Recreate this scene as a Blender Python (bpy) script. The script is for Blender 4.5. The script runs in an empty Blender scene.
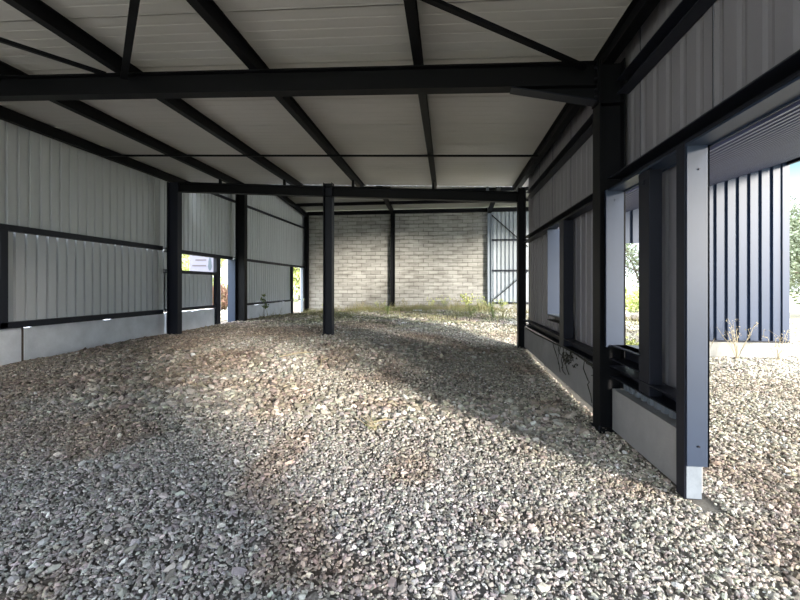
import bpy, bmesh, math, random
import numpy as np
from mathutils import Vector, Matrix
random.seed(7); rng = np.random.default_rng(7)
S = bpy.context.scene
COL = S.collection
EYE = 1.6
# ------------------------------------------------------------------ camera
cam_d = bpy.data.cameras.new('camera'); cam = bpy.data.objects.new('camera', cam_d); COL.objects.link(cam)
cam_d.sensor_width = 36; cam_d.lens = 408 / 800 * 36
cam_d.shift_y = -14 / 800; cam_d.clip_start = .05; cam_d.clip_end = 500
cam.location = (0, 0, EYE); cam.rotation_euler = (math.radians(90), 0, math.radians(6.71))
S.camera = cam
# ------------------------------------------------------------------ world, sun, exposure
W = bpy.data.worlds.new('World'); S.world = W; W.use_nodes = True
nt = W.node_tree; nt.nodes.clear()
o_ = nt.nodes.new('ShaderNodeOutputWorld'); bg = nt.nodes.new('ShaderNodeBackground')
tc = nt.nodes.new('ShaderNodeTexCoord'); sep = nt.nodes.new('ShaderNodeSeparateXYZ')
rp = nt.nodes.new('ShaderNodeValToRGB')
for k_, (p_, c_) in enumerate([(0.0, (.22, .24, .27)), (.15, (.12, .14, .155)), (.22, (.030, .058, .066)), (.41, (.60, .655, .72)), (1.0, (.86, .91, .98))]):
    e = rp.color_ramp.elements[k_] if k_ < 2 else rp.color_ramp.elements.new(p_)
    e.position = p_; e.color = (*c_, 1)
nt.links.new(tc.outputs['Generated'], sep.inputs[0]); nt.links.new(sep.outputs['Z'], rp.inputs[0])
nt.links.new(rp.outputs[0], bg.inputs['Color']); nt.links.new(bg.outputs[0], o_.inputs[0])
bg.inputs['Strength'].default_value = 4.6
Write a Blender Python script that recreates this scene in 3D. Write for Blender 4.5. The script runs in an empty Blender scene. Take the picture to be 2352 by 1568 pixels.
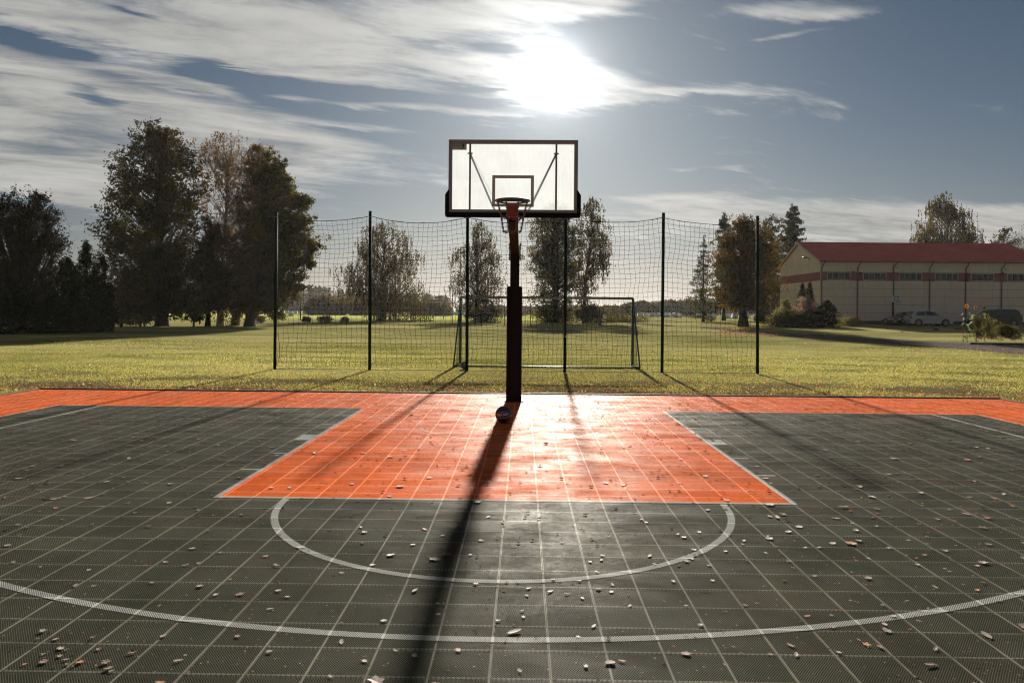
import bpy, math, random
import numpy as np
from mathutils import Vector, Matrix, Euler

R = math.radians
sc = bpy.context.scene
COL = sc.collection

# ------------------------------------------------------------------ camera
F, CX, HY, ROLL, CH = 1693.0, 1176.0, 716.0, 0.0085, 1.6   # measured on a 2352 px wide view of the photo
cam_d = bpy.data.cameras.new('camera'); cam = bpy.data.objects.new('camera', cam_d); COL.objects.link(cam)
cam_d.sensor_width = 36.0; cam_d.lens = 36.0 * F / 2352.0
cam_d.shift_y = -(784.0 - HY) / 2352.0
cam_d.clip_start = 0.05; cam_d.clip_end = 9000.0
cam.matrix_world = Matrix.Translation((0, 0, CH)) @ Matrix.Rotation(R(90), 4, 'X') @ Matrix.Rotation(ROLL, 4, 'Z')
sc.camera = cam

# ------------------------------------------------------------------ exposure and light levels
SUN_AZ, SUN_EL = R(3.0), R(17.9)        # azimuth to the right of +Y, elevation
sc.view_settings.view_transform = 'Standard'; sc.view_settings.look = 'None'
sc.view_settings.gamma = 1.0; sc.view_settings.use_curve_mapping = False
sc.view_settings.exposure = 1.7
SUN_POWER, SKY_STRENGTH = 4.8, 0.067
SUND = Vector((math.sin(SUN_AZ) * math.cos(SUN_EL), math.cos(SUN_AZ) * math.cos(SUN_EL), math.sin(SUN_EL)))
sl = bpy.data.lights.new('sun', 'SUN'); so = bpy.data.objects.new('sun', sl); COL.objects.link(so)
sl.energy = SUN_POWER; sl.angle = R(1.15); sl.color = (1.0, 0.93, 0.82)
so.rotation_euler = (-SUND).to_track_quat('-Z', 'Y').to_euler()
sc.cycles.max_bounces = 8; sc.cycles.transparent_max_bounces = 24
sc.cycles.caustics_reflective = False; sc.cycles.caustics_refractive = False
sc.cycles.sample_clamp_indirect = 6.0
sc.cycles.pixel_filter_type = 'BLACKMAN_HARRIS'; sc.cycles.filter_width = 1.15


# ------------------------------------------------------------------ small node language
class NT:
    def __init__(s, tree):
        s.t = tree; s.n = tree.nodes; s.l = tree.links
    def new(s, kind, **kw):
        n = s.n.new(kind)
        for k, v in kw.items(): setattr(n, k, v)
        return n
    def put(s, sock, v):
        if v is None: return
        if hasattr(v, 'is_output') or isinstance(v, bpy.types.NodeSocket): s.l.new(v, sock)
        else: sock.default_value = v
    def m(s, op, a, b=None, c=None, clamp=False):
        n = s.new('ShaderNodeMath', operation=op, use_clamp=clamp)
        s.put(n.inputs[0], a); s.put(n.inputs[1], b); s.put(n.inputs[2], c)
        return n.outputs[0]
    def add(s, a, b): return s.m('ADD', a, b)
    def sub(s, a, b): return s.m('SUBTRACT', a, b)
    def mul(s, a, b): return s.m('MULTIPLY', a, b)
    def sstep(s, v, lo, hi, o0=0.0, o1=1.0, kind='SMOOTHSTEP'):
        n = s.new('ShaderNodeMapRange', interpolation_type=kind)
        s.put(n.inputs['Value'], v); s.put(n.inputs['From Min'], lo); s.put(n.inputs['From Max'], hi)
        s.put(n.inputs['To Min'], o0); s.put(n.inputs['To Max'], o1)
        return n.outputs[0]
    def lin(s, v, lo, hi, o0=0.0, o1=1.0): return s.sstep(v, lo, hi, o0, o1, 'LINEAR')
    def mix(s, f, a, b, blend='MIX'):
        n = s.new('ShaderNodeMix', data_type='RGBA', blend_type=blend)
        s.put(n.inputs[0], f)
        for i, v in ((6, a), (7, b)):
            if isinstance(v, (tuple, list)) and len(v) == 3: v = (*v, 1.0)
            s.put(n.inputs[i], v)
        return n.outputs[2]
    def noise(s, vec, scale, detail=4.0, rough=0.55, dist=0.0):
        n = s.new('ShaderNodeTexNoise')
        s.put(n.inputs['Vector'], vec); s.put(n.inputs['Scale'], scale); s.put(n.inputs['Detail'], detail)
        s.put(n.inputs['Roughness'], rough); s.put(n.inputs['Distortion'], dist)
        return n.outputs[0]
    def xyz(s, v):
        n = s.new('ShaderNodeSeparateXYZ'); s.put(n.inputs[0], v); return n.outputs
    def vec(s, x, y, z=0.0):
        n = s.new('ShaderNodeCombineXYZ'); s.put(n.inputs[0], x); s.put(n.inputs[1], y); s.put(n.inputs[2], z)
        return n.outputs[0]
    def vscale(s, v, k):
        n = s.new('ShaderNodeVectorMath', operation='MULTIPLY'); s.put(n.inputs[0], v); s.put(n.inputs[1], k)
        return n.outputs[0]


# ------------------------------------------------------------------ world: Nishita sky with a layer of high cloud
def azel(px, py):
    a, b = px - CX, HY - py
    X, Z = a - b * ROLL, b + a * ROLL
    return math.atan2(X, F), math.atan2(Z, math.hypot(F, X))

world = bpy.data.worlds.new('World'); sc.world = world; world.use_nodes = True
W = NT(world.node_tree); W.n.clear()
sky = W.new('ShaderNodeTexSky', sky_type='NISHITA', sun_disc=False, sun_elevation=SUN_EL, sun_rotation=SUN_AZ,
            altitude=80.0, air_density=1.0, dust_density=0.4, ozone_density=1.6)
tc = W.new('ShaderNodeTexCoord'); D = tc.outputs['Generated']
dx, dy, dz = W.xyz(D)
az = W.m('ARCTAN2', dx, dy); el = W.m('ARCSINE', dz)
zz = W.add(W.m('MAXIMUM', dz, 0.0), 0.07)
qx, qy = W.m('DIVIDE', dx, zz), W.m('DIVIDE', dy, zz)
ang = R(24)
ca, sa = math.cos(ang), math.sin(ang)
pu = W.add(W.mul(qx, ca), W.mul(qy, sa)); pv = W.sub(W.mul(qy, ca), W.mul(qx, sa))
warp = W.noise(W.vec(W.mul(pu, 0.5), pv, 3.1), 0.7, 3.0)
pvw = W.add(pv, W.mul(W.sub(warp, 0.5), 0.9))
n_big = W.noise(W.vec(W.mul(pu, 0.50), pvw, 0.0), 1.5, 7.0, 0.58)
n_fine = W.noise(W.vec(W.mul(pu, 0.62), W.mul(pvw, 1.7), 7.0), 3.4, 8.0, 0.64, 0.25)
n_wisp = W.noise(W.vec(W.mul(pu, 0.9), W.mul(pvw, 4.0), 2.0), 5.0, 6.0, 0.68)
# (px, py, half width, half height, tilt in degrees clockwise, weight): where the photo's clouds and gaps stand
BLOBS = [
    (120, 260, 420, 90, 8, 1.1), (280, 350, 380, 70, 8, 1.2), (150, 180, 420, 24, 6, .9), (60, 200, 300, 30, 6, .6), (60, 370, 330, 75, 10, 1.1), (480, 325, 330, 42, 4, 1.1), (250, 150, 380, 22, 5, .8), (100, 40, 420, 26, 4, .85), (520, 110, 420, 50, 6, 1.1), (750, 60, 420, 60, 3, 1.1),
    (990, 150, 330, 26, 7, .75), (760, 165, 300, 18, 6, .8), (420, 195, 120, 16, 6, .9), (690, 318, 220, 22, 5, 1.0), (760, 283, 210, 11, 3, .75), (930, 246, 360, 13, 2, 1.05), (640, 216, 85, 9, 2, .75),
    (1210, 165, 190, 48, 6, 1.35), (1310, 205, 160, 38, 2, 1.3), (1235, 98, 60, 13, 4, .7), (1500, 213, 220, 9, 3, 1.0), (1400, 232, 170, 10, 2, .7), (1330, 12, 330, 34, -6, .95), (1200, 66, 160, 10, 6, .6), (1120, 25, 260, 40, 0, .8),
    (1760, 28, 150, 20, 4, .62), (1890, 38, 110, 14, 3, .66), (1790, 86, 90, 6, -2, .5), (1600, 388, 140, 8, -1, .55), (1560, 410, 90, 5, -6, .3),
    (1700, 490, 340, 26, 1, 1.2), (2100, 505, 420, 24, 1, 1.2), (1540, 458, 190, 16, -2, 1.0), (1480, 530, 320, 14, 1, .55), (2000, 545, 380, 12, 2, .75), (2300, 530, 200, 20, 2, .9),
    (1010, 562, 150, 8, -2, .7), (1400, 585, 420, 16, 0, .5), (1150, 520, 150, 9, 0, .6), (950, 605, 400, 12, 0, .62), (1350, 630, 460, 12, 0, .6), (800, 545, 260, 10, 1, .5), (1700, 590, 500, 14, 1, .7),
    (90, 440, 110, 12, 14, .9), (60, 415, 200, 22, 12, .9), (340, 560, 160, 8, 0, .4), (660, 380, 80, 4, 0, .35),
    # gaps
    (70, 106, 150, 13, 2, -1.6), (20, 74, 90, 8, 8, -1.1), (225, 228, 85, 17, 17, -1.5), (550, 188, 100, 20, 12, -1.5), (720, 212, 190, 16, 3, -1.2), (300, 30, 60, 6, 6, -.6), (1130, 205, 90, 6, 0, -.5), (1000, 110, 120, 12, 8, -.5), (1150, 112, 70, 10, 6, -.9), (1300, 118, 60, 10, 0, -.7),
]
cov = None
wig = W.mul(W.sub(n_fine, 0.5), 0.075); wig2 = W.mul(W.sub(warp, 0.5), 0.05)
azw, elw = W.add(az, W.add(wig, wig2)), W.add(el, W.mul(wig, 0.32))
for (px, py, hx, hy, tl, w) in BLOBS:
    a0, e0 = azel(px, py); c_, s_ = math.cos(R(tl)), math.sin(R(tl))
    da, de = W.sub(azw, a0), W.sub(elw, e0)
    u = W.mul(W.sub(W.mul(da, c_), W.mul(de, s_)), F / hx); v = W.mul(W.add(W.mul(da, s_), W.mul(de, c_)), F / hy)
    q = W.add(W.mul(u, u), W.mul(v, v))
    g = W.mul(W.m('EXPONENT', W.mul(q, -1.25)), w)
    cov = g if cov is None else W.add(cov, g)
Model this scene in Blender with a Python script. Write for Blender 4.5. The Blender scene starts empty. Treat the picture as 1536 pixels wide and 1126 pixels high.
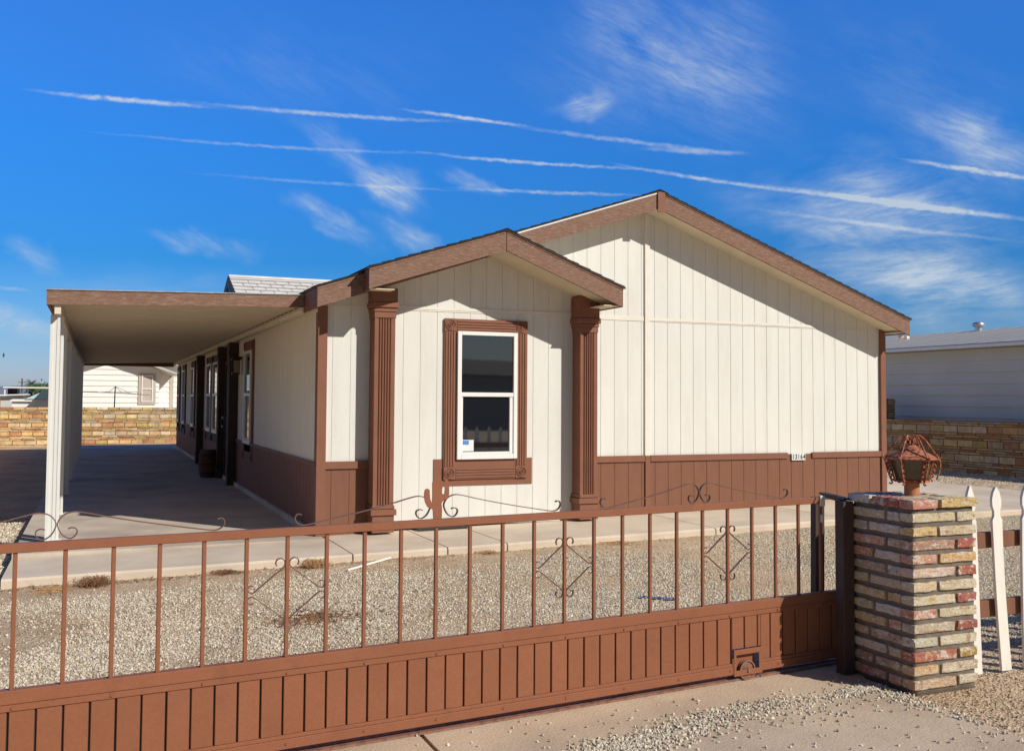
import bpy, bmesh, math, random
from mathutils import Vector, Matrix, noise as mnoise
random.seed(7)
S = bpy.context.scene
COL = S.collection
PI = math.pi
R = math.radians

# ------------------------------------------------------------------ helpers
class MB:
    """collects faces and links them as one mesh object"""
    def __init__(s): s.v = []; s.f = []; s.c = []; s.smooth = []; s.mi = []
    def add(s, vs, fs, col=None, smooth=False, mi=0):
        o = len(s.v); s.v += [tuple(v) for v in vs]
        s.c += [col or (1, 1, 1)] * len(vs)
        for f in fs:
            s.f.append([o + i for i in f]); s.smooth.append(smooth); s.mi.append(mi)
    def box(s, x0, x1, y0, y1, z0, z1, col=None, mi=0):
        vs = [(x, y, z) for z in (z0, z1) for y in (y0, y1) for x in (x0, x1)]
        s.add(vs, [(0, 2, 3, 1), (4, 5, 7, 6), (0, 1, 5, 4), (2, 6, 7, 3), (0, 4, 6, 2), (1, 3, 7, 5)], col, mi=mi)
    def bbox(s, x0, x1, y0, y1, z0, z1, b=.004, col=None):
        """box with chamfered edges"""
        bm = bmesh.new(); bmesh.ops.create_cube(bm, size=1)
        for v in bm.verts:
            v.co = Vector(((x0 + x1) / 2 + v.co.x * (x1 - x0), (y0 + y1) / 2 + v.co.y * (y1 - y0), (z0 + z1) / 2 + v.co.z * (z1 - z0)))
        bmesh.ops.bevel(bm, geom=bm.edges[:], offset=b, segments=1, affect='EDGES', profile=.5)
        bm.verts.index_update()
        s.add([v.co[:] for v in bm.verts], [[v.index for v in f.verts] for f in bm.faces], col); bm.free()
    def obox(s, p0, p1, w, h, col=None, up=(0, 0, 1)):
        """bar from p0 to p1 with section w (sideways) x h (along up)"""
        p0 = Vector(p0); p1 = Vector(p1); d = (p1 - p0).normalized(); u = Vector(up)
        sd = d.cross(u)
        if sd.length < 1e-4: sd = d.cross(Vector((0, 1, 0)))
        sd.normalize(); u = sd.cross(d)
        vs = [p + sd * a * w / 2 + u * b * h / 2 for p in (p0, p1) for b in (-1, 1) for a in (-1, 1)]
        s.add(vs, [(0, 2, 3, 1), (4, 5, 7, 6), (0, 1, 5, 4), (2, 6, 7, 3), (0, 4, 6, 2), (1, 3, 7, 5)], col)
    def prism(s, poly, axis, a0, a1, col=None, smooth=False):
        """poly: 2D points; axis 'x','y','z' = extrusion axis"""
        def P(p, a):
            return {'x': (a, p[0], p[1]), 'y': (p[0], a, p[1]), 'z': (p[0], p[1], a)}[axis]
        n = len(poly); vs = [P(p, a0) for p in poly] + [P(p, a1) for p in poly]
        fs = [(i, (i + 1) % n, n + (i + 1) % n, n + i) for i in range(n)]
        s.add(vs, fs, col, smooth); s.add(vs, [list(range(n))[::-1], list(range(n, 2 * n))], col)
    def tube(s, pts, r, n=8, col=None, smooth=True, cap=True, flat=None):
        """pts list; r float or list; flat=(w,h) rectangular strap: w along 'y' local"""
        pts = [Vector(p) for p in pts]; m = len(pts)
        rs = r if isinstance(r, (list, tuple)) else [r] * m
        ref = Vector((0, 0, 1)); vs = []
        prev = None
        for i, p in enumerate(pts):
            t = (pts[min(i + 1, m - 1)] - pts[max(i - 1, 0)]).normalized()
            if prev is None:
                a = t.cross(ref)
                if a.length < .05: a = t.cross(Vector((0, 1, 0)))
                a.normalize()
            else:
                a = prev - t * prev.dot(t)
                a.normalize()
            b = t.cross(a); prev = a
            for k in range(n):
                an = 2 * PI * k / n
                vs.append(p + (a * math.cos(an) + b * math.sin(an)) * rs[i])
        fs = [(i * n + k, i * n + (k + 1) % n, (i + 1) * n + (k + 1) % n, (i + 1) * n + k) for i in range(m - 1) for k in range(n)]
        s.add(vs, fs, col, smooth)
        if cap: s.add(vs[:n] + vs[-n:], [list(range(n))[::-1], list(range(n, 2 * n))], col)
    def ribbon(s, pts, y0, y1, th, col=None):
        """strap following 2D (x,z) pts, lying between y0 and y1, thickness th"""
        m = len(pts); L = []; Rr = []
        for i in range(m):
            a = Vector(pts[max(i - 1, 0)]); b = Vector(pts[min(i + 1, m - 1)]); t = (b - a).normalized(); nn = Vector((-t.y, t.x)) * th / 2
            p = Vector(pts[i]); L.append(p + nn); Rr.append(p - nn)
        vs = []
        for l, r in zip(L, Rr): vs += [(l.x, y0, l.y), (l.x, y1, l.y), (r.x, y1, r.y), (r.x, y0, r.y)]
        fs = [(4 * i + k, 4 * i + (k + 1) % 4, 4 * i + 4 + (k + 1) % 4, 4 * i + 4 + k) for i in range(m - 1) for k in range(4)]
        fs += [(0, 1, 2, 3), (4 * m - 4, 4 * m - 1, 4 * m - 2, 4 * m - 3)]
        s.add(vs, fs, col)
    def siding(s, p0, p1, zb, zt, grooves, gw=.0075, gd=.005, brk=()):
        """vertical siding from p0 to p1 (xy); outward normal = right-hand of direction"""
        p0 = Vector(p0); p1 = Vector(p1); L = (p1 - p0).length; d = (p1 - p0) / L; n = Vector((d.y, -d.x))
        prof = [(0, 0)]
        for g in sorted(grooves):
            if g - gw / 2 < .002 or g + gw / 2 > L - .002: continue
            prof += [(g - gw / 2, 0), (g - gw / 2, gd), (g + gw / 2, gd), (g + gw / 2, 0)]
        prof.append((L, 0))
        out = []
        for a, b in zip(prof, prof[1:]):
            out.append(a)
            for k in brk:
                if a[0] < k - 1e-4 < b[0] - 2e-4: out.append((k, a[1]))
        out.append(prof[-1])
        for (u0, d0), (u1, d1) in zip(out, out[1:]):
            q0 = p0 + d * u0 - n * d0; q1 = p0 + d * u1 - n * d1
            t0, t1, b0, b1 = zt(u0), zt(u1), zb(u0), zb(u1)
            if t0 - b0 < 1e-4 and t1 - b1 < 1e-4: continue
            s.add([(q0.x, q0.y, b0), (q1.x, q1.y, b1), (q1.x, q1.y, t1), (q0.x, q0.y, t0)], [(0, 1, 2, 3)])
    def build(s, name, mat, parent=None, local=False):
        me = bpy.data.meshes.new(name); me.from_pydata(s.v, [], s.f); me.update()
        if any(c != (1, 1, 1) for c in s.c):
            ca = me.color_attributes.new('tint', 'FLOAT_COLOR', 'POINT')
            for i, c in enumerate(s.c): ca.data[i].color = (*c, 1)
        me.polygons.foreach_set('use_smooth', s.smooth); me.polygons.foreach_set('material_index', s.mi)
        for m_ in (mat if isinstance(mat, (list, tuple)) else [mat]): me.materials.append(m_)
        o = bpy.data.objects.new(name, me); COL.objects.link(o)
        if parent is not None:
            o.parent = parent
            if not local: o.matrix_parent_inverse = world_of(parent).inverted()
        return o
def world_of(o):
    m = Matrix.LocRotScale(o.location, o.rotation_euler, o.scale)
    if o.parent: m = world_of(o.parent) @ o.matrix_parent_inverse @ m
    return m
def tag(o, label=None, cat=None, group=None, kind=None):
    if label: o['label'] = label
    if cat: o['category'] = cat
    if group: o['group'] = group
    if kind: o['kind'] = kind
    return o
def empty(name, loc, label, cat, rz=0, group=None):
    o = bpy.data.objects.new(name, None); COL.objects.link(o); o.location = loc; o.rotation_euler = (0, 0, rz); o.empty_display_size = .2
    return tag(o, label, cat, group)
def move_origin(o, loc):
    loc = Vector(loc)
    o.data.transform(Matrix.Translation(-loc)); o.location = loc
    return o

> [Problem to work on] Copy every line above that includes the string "with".

> [Task result]
# ------------------------------------------------------------------ world: Nishita sky with a layer of high cloud
Model this scene in Blender with a Python script. Write for Blender 4.5. The Blender scene starts empty. Treat the picture as 1536 pixels wide and 1126 pixels high.
        """box with chamfered edges"""
        """bar from p0 to p1 with section w (sideways) x h (along up)"""